- **To be done**:
Write out each line exactly as it stands, please.

- **Data lines**:
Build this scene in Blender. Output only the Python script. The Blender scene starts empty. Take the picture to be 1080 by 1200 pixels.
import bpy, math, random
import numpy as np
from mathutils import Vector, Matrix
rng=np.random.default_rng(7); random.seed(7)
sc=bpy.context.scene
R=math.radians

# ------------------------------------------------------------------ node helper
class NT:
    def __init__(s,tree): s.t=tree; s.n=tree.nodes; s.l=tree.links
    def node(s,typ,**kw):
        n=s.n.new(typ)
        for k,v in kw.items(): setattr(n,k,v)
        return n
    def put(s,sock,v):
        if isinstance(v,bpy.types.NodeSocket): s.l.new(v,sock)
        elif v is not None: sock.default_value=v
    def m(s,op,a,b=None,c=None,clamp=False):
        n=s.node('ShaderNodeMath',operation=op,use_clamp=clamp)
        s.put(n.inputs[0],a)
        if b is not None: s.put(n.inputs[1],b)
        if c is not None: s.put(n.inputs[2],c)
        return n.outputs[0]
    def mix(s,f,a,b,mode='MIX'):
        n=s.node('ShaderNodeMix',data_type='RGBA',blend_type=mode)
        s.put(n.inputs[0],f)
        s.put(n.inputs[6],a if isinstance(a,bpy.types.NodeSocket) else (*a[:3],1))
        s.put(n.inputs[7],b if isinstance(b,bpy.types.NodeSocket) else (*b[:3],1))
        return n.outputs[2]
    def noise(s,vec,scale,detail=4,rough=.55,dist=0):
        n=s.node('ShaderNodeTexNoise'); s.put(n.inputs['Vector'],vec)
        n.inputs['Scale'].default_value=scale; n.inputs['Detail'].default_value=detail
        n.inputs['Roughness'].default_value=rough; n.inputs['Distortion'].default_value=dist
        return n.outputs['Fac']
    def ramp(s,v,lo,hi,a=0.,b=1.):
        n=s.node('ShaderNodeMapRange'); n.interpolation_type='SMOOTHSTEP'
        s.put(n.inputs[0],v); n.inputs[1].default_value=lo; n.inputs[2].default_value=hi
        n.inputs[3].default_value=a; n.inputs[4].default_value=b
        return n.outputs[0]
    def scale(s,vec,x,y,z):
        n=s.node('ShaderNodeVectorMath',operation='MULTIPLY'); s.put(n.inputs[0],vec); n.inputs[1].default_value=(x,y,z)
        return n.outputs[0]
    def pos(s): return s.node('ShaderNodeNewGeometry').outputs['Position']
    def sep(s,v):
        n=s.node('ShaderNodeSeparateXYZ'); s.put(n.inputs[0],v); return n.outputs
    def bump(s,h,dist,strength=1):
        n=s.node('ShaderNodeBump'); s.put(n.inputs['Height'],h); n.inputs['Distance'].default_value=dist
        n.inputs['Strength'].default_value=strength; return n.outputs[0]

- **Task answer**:
Build this scene in Blender. Output only the Python script. The Blender scene starts empty. Take the picture to be 1080 by 1200 pixels.
import bpy, math, random
import numpy as np
from mathutils import Vector, Matrix
rng=np.random.default_rng(7); random.seed(7)
sc=bpy.context.scene
R=math.radians

# ------------------------------------------------------------------ node helper
class NT:
    def __init__(s,tree): s.t=tree; s.n=tree.nodes; s.l=tree.links
    def node(s,typ,**kw):
        n=s.n.new(typ)
        for k,v in kw.items(): setattr(n,k,v)
        return n
    def put(s,sock,v):
        if isinstance(v,bpy.types.NodeSocket): s.l.new(v,sock)
        elif v is not None: sock.default_value=v
    def m(s,op,a,b=None,c=None,clamp=False):
        n=s.node('ShaderNodeMath',operation=op,use_clamp=clamp)
        s.put(n.inputs[0],a)
        if b is not None: s.put(n.inputs[1],b)
        if c is not None: s.put(n.inputs[2],c)
        return n.outputs[0]
    def mix(s,f,a,b,mode='MIX'):
        n=s.node('ShaderNodeMix',data_type='RGBA',blend_type=mode)
        s.put(n.inputs[0],f)
        s.put(n.inputs[6],a if isinstance(a,bpy.types.NodeSocket) else (*a[:3],1))
        s.put(n.inputs[7],b if isinstance(b,bpy.types.NodeSocket) else (*b[:3],1))
        return n.outputs[2]
    def noise(s,vec,scale,detail=4,rough=.55,dist=0):
        n=s.node('ShaderNodeTexNoise'); s.put(n.inputs['Vector'],vec)
        n.inputs['Scale'].default_value=scale; n.inputs['Detail'].default_value=detail
        n.inputs['Roughness'].default_value=rough; n.inputs['Distortion'].default_value=dist
        return n.outputs['Fac']
    def ramp(s,v,lo,hi,a=0.,b=1.):
        n=s.node('ShaderNodeMapRange'); n.interpolation_type='SMOOTHSTEP'
        s.put(n.inputs[0],v); n.inputs[1].default_value=lo; n.inputs[2].default_value=hi
        n.inputs[3].default_value=a; n.inputs[4].default_value=b
        return n.outputs[0]
    def scale(s,vec,x,y,z):
        n=s.node('ShaderNodeVectorMath',operation='MULTIPLY'); s.put(n.inputs[0],vec); n.inputs[1].default_value=(x,y,z)
        return n.outputs[0]
    def pos(s): return s.node('ShaderNodeNewGeometry').outputs['Position']
    def sep(s,v):
        n=s.node('ShaderNodeSeparateXYZ'); s.put(n.inputs[0],v); return n.outputs
    def bump(s,h,dist,strength=1):
        n=s.node('ShaderNodeBump'); s.put(n.inputs['Height'],h); n.inputs['Distance'].default_value=dist
        n.inputs['Strength'].default_value=strength; return n.outputs[0]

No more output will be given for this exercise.